= Work to do =
Set down exactly the lines of the records from the top to the line containing "for q in g: put('rivet', *q, M_RUST, can)"; include both.

= Records provided =
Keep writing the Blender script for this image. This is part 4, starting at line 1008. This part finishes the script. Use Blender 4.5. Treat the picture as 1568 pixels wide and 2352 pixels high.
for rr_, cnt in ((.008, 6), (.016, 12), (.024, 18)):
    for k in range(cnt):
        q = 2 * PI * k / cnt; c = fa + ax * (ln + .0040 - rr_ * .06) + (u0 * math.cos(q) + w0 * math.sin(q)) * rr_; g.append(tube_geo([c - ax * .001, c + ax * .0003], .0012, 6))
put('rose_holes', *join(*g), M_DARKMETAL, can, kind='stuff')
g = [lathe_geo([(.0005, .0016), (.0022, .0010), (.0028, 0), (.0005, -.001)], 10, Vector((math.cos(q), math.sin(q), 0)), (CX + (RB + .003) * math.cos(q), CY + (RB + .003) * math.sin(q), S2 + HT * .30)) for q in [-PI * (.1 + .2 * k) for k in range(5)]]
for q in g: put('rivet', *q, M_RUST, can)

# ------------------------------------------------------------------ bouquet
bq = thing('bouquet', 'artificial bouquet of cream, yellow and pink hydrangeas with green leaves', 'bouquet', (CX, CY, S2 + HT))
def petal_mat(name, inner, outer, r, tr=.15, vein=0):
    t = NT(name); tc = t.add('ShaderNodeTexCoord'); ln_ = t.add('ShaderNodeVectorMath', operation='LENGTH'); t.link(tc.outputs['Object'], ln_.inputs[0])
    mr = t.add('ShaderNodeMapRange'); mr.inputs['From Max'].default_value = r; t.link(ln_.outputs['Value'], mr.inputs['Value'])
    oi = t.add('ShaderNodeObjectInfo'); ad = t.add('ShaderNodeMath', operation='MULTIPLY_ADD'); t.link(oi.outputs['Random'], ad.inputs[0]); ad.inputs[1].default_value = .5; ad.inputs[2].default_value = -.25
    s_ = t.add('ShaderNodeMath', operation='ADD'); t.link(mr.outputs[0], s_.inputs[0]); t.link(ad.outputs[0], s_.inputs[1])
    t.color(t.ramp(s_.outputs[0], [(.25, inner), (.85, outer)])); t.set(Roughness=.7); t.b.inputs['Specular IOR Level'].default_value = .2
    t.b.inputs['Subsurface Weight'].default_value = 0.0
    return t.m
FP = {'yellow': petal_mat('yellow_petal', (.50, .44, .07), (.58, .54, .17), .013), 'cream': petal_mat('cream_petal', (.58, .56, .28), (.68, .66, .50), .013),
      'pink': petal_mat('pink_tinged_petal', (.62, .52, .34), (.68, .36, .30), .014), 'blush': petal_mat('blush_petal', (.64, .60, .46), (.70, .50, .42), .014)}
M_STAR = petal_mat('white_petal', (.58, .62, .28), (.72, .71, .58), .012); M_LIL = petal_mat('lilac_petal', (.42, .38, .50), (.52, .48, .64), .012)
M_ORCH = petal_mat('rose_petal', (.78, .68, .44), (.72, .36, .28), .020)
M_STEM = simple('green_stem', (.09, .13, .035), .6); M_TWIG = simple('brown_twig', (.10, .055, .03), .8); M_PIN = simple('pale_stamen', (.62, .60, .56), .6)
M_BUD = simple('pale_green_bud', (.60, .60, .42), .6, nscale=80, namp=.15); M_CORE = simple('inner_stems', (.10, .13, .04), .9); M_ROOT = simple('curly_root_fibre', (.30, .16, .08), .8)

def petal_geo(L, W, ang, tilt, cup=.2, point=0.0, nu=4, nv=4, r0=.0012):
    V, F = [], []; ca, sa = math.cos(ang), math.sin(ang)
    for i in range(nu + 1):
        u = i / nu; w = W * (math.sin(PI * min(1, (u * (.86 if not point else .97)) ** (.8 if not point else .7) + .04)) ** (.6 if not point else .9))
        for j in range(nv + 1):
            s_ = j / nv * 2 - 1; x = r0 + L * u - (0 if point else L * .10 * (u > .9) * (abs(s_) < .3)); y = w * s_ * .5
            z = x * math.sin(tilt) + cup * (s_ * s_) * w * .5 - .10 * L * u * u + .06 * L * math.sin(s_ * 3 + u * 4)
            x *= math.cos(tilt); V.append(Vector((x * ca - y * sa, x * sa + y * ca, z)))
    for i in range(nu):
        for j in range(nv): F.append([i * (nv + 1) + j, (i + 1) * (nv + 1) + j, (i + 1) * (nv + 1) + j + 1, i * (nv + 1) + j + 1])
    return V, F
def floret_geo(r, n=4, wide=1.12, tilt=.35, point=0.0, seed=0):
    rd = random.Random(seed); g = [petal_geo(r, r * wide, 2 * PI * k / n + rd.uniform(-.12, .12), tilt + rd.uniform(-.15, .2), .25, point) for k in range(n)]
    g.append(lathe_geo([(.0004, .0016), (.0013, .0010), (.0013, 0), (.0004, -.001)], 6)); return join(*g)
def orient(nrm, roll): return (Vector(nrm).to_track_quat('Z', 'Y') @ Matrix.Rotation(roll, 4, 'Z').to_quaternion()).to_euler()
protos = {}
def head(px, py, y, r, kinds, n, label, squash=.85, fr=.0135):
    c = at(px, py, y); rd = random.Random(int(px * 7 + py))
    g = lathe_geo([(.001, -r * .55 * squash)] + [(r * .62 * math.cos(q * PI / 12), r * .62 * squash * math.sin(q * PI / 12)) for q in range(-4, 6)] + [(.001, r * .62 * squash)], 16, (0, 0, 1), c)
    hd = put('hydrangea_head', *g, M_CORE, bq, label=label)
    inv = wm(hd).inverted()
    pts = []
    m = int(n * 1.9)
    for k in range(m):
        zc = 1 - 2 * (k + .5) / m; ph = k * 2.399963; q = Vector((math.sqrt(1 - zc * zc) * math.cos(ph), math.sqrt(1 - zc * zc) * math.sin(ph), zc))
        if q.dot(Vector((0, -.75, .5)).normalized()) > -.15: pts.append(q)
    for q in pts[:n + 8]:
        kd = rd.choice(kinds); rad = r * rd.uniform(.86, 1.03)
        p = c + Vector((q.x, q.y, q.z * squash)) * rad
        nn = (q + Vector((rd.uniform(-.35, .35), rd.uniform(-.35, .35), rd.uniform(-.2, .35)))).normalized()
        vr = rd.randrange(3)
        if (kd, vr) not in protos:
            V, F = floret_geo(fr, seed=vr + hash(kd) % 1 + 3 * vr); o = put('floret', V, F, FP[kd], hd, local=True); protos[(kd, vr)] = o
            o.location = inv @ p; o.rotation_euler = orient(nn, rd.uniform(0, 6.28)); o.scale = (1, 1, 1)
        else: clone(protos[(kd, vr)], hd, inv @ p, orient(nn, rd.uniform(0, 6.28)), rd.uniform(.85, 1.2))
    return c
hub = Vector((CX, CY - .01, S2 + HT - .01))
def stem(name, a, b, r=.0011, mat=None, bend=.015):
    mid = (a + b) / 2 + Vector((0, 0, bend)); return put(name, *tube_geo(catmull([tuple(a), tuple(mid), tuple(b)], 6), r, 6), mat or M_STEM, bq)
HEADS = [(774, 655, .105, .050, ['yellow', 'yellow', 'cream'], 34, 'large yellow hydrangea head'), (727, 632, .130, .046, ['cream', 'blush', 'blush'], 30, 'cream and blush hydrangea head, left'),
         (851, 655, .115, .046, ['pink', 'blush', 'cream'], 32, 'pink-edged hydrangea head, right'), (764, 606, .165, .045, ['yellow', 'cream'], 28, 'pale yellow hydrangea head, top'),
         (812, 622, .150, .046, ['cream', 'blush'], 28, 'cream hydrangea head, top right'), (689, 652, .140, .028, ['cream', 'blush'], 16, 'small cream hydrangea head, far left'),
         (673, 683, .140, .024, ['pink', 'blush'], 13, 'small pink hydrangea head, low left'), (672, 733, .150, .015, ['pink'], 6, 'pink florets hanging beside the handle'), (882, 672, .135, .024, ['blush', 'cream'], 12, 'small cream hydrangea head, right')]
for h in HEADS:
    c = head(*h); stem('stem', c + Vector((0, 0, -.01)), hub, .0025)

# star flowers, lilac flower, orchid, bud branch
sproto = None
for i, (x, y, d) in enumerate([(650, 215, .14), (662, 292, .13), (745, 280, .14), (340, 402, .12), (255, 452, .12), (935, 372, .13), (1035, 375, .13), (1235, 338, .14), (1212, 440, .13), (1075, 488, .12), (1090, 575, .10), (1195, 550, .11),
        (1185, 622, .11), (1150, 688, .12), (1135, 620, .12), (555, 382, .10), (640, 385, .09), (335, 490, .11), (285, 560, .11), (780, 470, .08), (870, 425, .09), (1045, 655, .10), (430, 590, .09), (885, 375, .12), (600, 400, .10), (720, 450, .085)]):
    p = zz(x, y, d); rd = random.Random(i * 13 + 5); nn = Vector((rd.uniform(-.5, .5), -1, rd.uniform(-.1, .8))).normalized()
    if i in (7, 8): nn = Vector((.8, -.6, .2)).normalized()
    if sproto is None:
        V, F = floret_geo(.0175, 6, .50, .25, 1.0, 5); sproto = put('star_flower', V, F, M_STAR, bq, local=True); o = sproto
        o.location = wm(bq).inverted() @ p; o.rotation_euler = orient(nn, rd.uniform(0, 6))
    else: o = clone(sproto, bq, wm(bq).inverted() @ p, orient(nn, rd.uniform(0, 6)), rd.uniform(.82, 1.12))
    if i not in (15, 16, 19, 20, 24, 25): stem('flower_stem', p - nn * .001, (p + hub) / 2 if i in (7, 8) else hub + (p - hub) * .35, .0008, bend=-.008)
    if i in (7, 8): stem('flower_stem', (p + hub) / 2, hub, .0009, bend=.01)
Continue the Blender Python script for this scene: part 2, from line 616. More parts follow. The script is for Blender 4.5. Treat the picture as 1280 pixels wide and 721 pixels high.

= Task output =
Keep writing the Blender script for this image. This is part 4, starting at line 1008. This part finishes the script. Use Blender 4.5. Treat the picture as 1568 pixels wide and 2352 pixels high.
for rr_, cnt in ((.008, 6), (.016, 12), (.024, 18)):
    for k in range(cnt):
        q = 2 * PI * k / cnt; c = fa + ax * (ln + .0040 - rr_ * .06) + (u0 * math.cos(q) + w0 * math.sin(q)) * rr_; g.append(tube_geo([c - ax * .001, c + ax * .0003], .0012, 6))
put('rose_holes', *join(*g), M_DARKMETAL, can, kind='stuff')
g = [lathe_geo([(.0005, .0016), (.0022, .0010), (.0028, 0), (.0005, -.001)], 10, Vector((math.cos(q), math.sin(q), 0)), (CX + (RB + .003) * math.cos(q), CY + (RB + .003) * math.sin(q), S2 + HT * .30)) for q in [-PI * (.1 + .2 * k) for k in range(5)]]
for q in g: put('rivet', *q, M_RUST, can)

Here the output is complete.